Als sie sich 2002 aus der operativen Verlagsarbeit zurückzog, blieb sie doch die Verlegerin von S. Fischer und saß gemeinsam mit ihrem Bruder Stefan von Holtzbrinck der Geschäftsführung der internationalen Holtzbrinck Publishing Group vor, der Zeitschriften und Verlage in den USA und Großbritannien gehört.
2003 gründete sie die S. Fischer Stiftung, um kritische Klassikereditionen wie die Frankfurter Thomas-Mann-Ausgabe zu unterstützen. Dabei war sie längst als Mäzenatin für das Freie Deutsche Hochstift mit dem Goethe-Haus in Frankfurt und für das Literaturarchiv in Marbach hervorgetreten. Aber ihr ging es dabei nicht allein nur um die "Schatzhäuser" als Hüter der Literatur, sondern auch um deren Zukunft. So, wie sie dazu beitrug, einen fehlenden Band aus der Bibliothek von Goethes Vater wieder zu besorgen, setzte sie sich genauso dafür ein, dass ein Übersetzungsprogramm deutsche Gegenwartsliteratur in allen osteuropäischen Sprachen greifbar machte und ermöglichte es über Jahrzehnte, dass internationale Lektoren und Agenten nach Jerusalem zur Buchmesse reisten. Als Verlegerin dachte sie in großen Perspektiven, aber immer von Buch zu Buch und von Mensch zu Mensch.

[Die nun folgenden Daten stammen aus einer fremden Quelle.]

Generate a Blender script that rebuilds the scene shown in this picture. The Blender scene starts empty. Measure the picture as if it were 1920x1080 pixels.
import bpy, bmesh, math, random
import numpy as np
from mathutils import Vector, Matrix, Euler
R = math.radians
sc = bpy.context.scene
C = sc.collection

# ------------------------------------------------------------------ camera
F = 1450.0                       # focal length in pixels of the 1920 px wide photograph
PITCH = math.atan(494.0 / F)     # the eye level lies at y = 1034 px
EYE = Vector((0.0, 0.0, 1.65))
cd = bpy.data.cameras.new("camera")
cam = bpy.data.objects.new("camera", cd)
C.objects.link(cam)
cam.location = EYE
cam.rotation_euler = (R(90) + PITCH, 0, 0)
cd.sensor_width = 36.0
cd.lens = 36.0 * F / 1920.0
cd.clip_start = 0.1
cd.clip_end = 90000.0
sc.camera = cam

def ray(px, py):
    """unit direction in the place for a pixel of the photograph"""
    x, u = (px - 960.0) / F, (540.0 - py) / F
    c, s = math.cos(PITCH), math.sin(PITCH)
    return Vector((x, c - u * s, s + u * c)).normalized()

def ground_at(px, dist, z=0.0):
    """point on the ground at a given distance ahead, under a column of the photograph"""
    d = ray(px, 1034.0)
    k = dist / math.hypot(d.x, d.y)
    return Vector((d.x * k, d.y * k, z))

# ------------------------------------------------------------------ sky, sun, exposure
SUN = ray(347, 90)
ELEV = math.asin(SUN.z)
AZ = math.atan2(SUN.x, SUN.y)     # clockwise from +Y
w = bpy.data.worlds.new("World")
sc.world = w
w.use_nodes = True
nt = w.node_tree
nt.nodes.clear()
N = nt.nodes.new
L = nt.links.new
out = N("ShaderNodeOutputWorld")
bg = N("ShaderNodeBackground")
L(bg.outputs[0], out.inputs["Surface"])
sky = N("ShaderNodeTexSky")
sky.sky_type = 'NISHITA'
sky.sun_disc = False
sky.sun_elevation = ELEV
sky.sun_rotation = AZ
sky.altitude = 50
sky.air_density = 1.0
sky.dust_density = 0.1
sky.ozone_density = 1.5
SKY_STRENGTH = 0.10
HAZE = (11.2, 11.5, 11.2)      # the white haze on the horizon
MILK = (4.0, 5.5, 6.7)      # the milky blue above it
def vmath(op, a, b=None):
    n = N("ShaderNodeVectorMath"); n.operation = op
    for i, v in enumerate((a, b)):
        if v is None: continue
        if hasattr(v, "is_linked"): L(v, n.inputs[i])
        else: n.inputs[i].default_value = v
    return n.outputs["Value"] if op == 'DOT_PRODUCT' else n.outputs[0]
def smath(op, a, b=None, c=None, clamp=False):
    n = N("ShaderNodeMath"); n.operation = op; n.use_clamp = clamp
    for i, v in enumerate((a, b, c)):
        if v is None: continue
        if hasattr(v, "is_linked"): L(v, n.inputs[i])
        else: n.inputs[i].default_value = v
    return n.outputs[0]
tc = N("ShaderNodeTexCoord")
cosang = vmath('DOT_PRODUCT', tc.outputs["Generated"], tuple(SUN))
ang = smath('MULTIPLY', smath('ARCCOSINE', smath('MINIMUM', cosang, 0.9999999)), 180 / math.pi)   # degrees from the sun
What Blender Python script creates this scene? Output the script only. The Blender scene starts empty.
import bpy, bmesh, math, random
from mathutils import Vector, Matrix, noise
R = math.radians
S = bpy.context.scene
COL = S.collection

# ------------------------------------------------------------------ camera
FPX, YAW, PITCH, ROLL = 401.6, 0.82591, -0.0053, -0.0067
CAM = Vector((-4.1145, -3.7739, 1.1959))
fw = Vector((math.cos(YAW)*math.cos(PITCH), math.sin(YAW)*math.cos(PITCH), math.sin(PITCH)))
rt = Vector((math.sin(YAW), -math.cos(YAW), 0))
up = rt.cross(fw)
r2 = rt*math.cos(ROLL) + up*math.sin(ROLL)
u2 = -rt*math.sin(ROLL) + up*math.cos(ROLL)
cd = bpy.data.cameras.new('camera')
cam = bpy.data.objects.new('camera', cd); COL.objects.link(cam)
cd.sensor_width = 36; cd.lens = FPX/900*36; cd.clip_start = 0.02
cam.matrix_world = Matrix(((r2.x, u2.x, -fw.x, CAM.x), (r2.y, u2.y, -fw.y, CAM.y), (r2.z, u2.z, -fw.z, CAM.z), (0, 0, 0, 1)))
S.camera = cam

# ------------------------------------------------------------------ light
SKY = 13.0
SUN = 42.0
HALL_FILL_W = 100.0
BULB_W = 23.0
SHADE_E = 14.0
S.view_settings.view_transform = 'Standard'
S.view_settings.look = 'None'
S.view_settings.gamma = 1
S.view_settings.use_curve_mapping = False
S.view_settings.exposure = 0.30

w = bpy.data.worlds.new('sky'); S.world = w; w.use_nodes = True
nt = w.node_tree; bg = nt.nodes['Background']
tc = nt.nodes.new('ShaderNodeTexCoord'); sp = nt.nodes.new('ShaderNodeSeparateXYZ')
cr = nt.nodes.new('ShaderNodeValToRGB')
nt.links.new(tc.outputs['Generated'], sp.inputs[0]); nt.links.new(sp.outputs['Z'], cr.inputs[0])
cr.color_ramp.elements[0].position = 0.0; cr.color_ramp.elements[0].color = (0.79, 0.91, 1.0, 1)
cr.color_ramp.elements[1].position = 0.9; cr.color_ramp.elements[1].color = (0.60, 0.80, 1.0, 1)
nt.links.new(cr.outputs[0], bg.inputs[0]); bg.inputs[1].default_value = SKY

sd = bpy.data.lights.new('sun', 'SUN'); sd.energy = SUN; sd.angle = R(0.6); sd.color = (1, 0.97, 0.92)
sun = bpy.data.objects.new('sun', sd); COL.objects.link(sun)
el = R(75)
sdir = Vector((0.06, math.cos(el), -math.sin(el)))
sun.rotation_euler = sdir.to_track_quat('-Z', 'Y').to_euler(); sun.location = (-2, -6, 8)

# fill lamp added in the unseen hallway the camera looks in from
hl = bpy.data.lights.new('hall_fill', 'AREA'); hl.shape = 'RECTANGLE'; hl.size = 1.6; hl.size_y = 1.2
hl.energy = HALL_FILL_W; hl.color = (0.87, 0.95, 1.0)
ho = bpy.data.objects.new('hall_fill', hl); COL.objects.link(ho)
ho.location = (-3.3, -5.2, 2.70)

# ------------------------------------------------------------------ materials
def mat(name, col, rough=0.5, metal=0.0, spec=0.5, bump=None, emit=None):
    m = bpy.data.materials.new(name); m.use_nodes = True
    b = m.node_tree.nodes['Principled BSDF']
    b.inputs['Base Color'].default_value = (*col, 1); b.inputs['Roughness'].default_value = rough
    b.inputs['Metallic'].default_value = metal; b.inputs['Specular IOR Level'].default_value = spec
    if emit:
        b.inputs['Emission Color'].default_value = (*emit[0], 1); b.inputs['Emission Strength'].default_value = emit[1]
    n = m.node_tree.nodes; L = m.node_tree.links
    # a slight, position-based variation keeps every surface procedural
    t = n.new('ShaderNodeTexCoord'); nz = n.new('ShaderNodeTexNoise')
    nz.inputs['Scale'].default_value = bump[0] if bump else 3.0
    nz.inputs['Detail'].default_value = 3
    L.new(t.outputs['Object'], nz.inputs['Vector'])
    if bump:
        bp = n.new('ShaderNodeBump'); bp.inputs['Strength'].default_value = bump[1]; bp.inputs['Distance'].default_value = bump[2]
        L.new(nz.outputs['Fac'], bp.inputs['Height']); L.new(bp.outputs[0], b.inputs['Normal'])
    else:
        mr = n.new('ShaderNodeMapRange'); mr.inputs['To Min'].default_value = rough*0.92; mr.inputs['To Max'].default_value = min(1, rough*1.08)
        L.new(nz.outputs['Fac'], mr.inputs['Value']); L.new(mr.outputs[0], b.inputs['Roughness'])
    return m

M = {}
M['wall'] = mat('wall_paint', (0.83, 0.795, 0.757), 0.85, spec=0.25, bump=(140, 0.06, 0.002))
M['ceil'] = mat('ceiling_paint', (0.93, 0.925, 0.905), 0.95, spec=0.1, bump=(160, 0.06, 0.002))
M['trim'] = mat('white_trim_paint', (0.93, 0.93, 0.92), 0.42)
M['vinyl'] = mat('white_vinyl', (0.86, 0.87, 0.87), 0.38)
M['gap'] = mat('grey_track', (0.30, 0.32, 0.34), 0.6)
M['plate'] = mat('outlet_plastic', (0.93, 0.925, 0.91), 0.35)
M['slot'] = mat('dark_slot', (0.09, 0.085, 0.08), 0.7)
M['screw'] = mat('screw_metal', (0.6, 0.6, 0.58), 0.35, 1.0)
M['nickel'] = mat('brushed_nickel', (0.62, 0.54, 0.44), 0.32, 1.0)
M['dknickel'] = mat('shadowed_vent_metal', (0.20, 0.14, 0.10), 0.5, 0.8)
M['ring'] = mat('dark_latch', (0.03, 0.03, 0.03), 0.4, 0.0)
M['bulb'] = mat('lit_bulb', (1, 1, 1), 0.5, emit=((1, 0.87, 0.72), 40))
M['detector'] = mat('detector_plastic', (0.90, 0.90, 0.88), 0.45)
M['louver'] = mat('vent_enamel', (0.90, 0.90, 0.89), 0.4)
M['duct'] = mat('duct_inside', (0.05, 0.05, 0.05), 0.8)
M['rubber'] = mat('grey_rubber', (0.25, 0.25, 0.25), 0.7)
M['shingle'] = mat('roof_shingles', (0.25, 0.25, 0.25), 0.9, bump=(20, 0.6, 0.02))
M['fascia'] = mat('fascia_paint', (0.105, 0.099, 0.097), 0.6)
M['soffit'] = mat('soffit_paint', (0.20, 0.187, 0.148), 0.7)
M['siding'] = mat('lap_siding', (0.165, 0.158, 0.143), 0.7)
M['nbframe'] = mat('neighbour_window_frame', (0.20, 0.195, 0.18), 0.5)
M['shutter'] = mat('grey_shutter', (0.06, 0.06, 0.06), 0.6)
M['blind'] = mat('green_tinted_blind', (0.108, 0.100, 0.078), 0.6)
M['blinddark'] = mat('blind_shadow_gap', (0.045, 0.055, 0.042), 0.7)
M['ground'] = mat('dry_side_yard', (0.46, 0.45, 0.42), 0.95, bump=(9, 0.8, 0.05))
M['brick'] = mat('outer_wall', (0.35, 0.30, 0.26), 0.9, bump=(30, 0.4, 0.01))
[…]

Monika Schoellers Leben ist eine lange Liste von Gelegenheiten, an denen sie gründlich unterschätzt wurde – vor allem von den bärbeißigen Verlegertitanen ihrer Anfangszeit und deren Nachfolgern. Aber mit ihrem Durchsetzungswillen und ihrer Beharrlichkeit hat sie Krisen gemeistert und Erfolge gefeiert, um die sie viele beneideten. Sie konnte Autoren an den Verlag binden, die seine Zukunft sind. Und sie hat mit Siv Bublitz eine Nachfolgerin für Jörg Bong gefunden, mit dessen Team ihr vor 20 Jahren ein bedeutender Neuanfang gelungen war.